Bhutan seeks bills, Nepal time
Charu Sudan Kasturi, TT, New Delhi, Nov. 19: Bhutan has asked India to rush Rs 100 bills to the country and Nepal wants more time to implement the Narendra Modi government's recall of old high-value currency notes.
Both countries have asked India to decide urgently on ways to ease the pain their economies - heavily dependent on India's currency - are facing following the Prime Minister's November 8 announcement, their central bank governors told The Telegraphtoday.
Nepal, where India allowed the use of Rs 500 and Rs 1,000 notes only in January 2015, is now struggling to take back those notes from its citizens, said Chiranjibi Nepal, governor of the Nepal Rashtra Bank (NRB), the country's central bank.
There is little clarity yet, governor Nepal said, whether the task of collecting notes will even be possible in a country where only 30 per cent of the population hold bank accounts.
Further east in Bhutan, the only country which pegs its currency - the Ngultrum - to the exact value of the Indian rupee, a currency crunch is staring at traders and tourists, said Dasho Penjore, the governor of the country's central bank, the Royal Monetary Authority (RMA).
Tourists in Bhutan can't find enough Rs 100 notes to manage. Bhutanese traders who frequent India and so hold old high-value notes, are suddenly trapped without Indian cash, Penjore said.
"We are running short of Rs 100 notes," Penjore said from Thimphu. "We have yesterday requested more Rs 100 notes from the Reserve Bank of India and we're hoping we get some by Monday. We need it urgently."
Both countries have asked their citizens to deposit their old Rs 500 and Rs 1,000 notes in their bank accounts. But the process is complex and the time short.
Nepal and Bhutan are the only countries in the world that accept Indian currency - the Soviet Union did, for a while, during the days of Cold War bonhomie before the communist state collapsed.
Over 1.5 million Nepalese citizens work in India and send back money in rupees. But the open border between India and Nepal - citizens of the two countries do not need visas to cross over - has in the past been misused, India contends, by terror groups from Pakistan to smuggle people, unaccounted-for "black" money and fake Indian currency. Till January 2015, India did not allow Rs 500 and Rs 1,000 notes to be used legally in Nepal - Rs 100 notes were the highest value bills allowed.

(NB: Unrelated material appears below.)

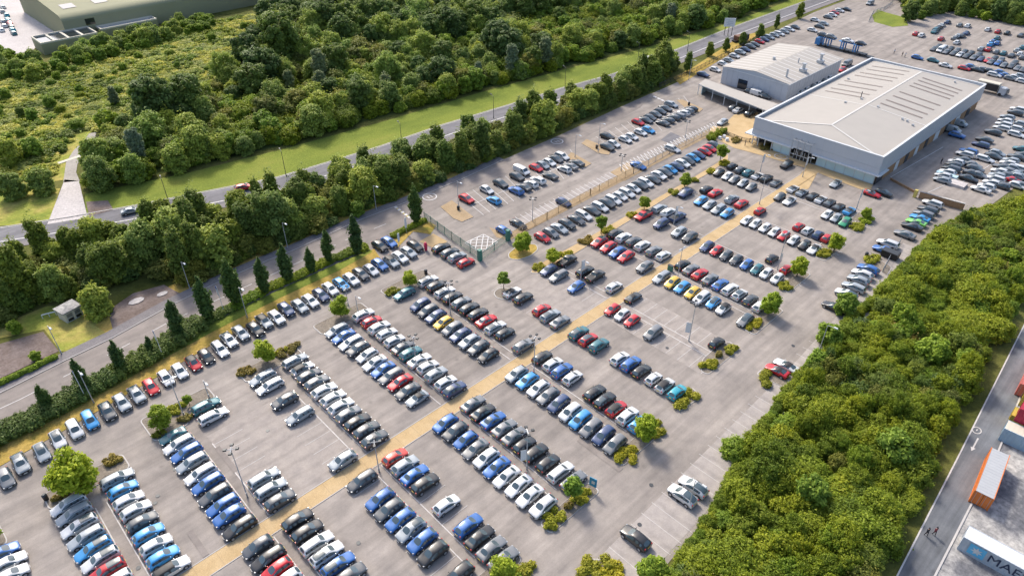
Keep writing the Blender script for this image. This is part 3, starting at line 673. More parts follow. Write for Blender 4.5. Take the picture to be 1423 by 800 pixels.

That changed in January last year after Modi had two months earlier announced that Rs 500 and Rs 1,000 notes would be allowed in Nepal.
Now, less than two years later, India has made clear to Nepal that it will not accept any old notes that aren't accounted for first by Kathmandu - in effect meaning that unlike Indians, Nepalese can't "exchange" notes, and can only deposit them in bank accounts.
Governor Nepal said he had set up a committee within his central bank to examine possible mechanisms to take back all the old invalid notes and then return them together to the RBI. The RBI, he said, had also set up a committee to examine Nepal's concerns.
"We are likely to recommend that every Nepalese who has old notes but not a bank account open an account and deposit the money if they want the value in return," Nepal said, before referring to the enormity of this challenge, given that only a minority of the country's citizens hold bank accounts. "Time's a big problem - and so yes, we would like more time from India to carry this out."
For both countries, the sudden ban on notes has also meant the prospect of a temporary and sudden outflow of money - for their central banks and for their people.
An estimated Rs 3,500 crore in Indian currency notes of Rs 500 and Rs 1,000 are in circulation in Nepal.
Penjore said he estimated "Rs 1 billion" or Rs 100 crore would be deposited by Bhutanese nationals in their banks in Rs 500 and Rs 1,000 notes - a significant amount for an economy less than a thousandth the size of India's.
Worse, 30 per cent of the RMA's international monetary reserves are in Indian rupees.
The money collected by the central banks of the two countries will eventually be handed over to the RBI, which is expected to then reimburse these nations an equivalent amount in fresh currency. This money will then be deposited by the central banks of Nepal and Bhutan in the accounts of its citizens who deposited the old notes.
Like Nepal, Bhutan too is struggling for time - despite the relatively smaller amounts of Rs 500 and Rs 1,000 notes expected to be deposited.
Bhutan had initially announced that its citizens could deposit old Indian notes by December 15 - and the RMA would hand over the notes to the RBI by December 30.
But the RMA has had a rethink. It can't afford a last-minute crisis for its fragile economy, Penjore suggested. It has now declared that all deposits must be complete by November 30, giving it a month to take the cash to the RBI.
"We don't want to take a risk going last minute to the RBI," Penjore said. "We can't take that risk."